Expansion of the multifunctionality in off-stoichiometric manganites using post-annealing and high pressure: physical and electrochemical studies.

Prospects for the use of manganites in various areas of modern technologies require comprehensive studies of their physical and chemical properties. La 0.9 Mn 1.1 O 3 (LMO) ceramics have been synthesized at an annealing temperature t ann of 1150 °C with further post-annealing at 1250, 1350, and 1450 °C. As t ann increases, the structure symmetry changes, and both the crystallite size and chemical defects increase. The post-annealing, on one hand, leads to a dramatic reduction of the magnetocaloric effect (MCE) |-Δ S maxM| from 3.50 to 0.75 J (kg K) -1 at 2 T and a Curie temperature T C from 227 to 113 K with increasing t ann . On the other hand, an external hydrostatic high-pressure P works oppositely enhancing ferromagnetic interactions.

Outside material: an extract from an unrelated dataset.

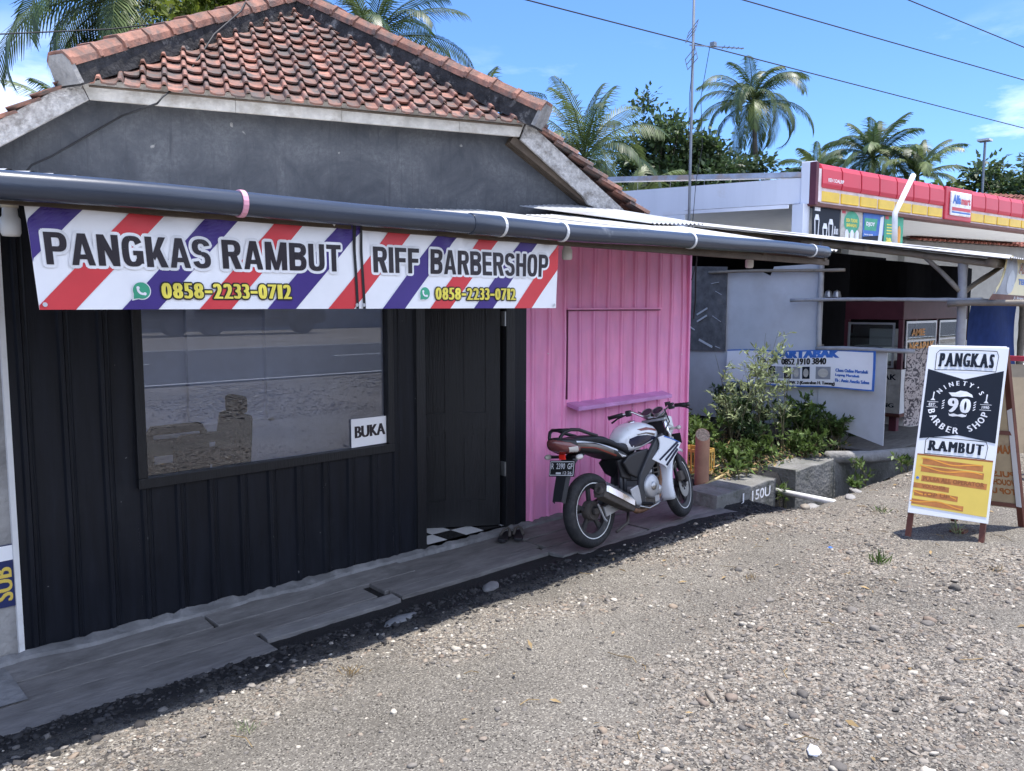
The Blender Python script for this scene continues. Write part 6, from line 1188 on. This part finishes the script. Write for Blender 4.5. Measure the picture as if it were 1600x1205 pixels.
sl = thing('street_light', 'far white flat lamp head on a thin mast above the trees at the right', 'lamp', (45, 8.6, 0))
MB().tube([(45, 8.6, 0), (45, 8.6, 9.9)], .06, 8).build('mast', 'galv', sl); MB().box((44.75, 8.35, 9.9), (45.3, 8.9, 10.0)).build('lamp_head', 'white_paint', sl)
# ------------------------------------------------------------------ vegetation builders
def leafmesh(P, D, Nn, Ln, Wd, fold=.12):
    D = D/np.linalg.norm(D, axis=1, keepdims=True); S = np.cross(D, Nn); S /= np.linalg.norm(S, axis=1, keepdims=True)+1e-9; U = np.cross(S, D)
    a = P; b = P+D*(Ln*.42)[:, None]+S*(Wd/2)[:, None]+U*(Wd*fold)[:, None]; c = P+D*Ln[:, None]-U*(Ln*.06)[:, None]; d = P+D*(Ln*.42)[:, None]-S*(Wd/2)[:, None]+U*(Wd*fold)[:, None]
    V = np.stack([a, b, c, d], 1).reshape(-1, 3); n = len(P); return V, np.arange(4*n).reshape(n, 4)
def palm(label, base, height, L, nf, seed, pale=.35, lean=(0, 0), group='coconut palms beyond the roofs', up=.2, lw=.055, spread=1., droop=1.0):
    rg = np.random.default_rng(seed); t = thing('palm_tree', label, 'palm', tuple(base), group=group); b = np.array(base, float); top = b+np.array([lean[0], lean[1], height])
    pts = [tuple(b+(top-b)*s+np.array([lean[0], lean[1], 0])*(s*s-s)*.6) for s in np.linspace(0, 1, 12)]
    MB().tube(pts, [.20-.10*s+(.02 if i % 2 else 0) for i, s in enumerate(np.linspace(0, 1, 12))], 10).build('trunk', 'palm_trunk', t, smooth=True)
    VV = []; FF = []; MI = []; off = 0; rach = MB()
    for f in range(nf):
        az = f*2.39996+rg.normal(0, .18); age = f/nf; e0 = R(84-spread*(age**.8)*100)+rg.normal(0, .12)+up*.2; l = L*rg.uniform(.85, 1.08)*(1 if age > .12 else .75); dk = R(58+50*age)*droop*rg.uniform(.8, 1.25)
        n = 40; s = np.linspace(0, 1, n); el = e0-dk*s**1.6; az_ = az+rg.normal(0, .15)*s
        T = np.stack([np.cos(el)*np.cos(az_), np.cos(el)*np.sin(az_), np.sin(el)], 1); Pp = top+np.concatenate([[[0, 0, 0]], np.cumsum(T[:-1]*l/n, 0)])
        rach.tube([tuple(p) for p in Pp[::5]]+[tuple(Pp[-1])], [.035*(1-.85*q) for q in np.linspace(0, 1, len(Pp[::5])+1)], 5)
        side = np.stack([-np.sin(az_), np.cos(az_), 0*az_], 1); nrm = np.cross(side, T)
        tw = rg.normal(0, .35)
        for sg in (-1, 1):
            k = np.arange(4, n); ll = L*.235*np.sin(np.pi*(.10+.82*s[k]))**.75*rg.uniform(.85, 1.1, len(k)); fa = R(38)+R(25)*s[k]
            D = side[k]*sg*np.cos(fa)[:, None]+T[k]*np.sin(fa)[:, None]+nrm[k]*(.18+tw*sg*.5); D /= np.linalg.norm(D, axis=1, keepdims=True); g = np.array([0, 0, -1.])
            p0 = Pp[k]; p1 = p0+D*(ll*.5)[:, None]+g*(ll*.05)[:, None]; D2 = D+g*rg.uniform(.35, .95, (len(k), 1)); D2 /= np.linalg.norm(D2, axis=1, keepdims=True); p2 = p1+D2*(ll*.5)[:, None]
            wv = np.cross(D, T[k]); wv = np.cross(wv, D); wv /= np.linalg.norm(wv, axis=1, keepdims=True)+1e-9; w = lw*rg.uniform(.8, 1.2, (len(k), 1))
            V = np.stack([p0-wv*w*.3, p0+wv*w*.3, p1+wv*w*.5, p1-wv*w*.5, p2+wv*w*.08, p2-wv*w*.08], 1).reshape(-1, 3); m = len(k); i6 = np.arange(m)[:, None]*6+off
            FF.append(np.concatenate([i6+np.array([[0, 1, 2, 3]]), i6+np.array([[3, 2, 4, 5]])])); VV.append(V); MI.append(np.full(2*m, 1 if rg.random() < pale else 0)); off += 6*m
    np_mesh('crown', np.concatenate(VV), np.concatenate(FF), ['palm_leaf', 'palm_leaf_pale'], mi=np.concatenate(MI), parent=t)
    rach.build('frond_stalks', 'palm_leaf_pale', t); cn = MB()
    for k in range(7): a = k*.9; cn.lathe([(.001, -.13), (.09, -.09), (.12, 0), (.08, .10), (.001, .13)], 8, tuple(top+np.array([.24*math.cos(a), .24*math.sin(a), -.22-.08*(k % 2)])))
    if seed % 2: cn.build('coconut_bunch', 'leaf_lime', t, smooth=True)
    return t
def tree(label, base, height, crown, seed, mats, nclump=60, per=90, leaf=.22, group=None, name='tree', trunk_r=.16, bare=.0):
    rg = np.random.default_rng(seed); t = thing(name, label, 'tree', tuple(base), group=group); b = np.array(base, float); cx, cy, cz = crown; cc = b+np.array([0, 0, height-cz])
    pts = [b, b+np.array([rg.normal(0, .15), rg.normal(0, .15), height*.3]), b+np.array([rg.normal(0, .3), rg.normal(0, .3), height*.62]), cc+np.array([0, 0, cz*.5])]
    tr = MB().tube([tuple(p) for p in pts], [trunk_r, trunk_r*.75, trunk_r*.5, trunk_r*.15], 9); Ps = []; Ds = []; Ls = []
    for c in range(nclump):
        d = rg.normal(0, 1, 3); d /= np.linalg.norm(d); rr = rg.uniform(.45, 1.)**.6; q = cc+d*np.array([cx, cy, cz])*rr*(1+.22*math.sin(d[0]*5+seed)+.18*math.sin(d[2]*7+seed*2)+.2*rg.normal())
        h = rg.uniform(.3, .95); s_ = pts[1]+(pts[3]-pts[1])*h; mid = (s_+q)/2+rg.normal(0, .15, 3); tr.tube([tuple(s_), tuple(mid), tuple(q)], [trunk_r*.28*(1-h*.6), trunk_r*.16, trunk_r*.05], 5)
        n = int(per*rg.uniform(.5, 1.4)); sg = np.array([cx, cy, cz])*rg.uniform(.12, .22); o = rg.normal(0, 1, (n, 3)); o[:, 2] = np.abs(o[:, 2])*.8-.3; Ps.append(q+o*sg); dd = o+rg.normal(0, .8, (n, 3)); dd[:, 2] -= .3; Ds.append(dd); Ls.append(leaf*rg.uniform(.6, 1.3, n))
    P, D, Ln = np.concatenate(Ps), np.concatenate(Ds), np.concatenate(Ls); Nn = rg.normal(0, .6, P.shape)+np.array([0, 0, 1.]); V, Fq = leafmesh(P, D, Nn, Ln, Ln*.55)
    tr.build('trunk', 'bark', t, smooth=True); mi = (rg.random(len(Fq)) < .18).astype(int); np_mesh('crown', V, Fq, mats, mi=mi, parent=t); return t
palm('tall coconut palm standing alone with drooping fronds above the store roof', (43.1, 19.4, -.1), 13.3, 4.2, 30, 1, pale=.35, lean=(-.8, .4), droop=1.35, spread=1.02, up=.3)
palm('bushy coconut palm with upright fronds just right of the tiled roof', (27.8, 19.6, -.1), 8.5, 4.4, 22, 4, pale=.35, up=.9, spread=.95)
palm('coconut palm with long silvery fronds behind the left ridge of the tiled roof', (9.6, 23.0, -.1), 11.6, 5.2, 44, 6, pale=.75, spread=1.2, droop=1.15)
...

The saturation of -Δ S maxM and T C is already achieved at a relatively low P of ≈ 0.4 GPa. LMO-1150 exhibits the best magnetocaloric characteristics compared with other studied samples. Moreover, the electrochemical characteristics of the LMO materials as electrocatalysts for overall water splitting (OER process) and features of their transformation in different 0.5 M K 2 SO 4 , 0.5 M K 2 HPO 4 , and 0.1 M K 2 B 4 O 7 electrolytes have been studied thoroughly. After electrocatalysis of LMO, the magnetization M decreases and T C remains, which makes it possible to control the depletion of electrodes and predict their working time based on the magnetic measurements. All samples show the best OER activity in the 0.5 M K 2 HPO 4 media. The obtained results demonstrate the ways for controlling the MCE of LMO under changing internal and external conditions, and an evaluation of the possibilities for their OER applications in electrocatalysts.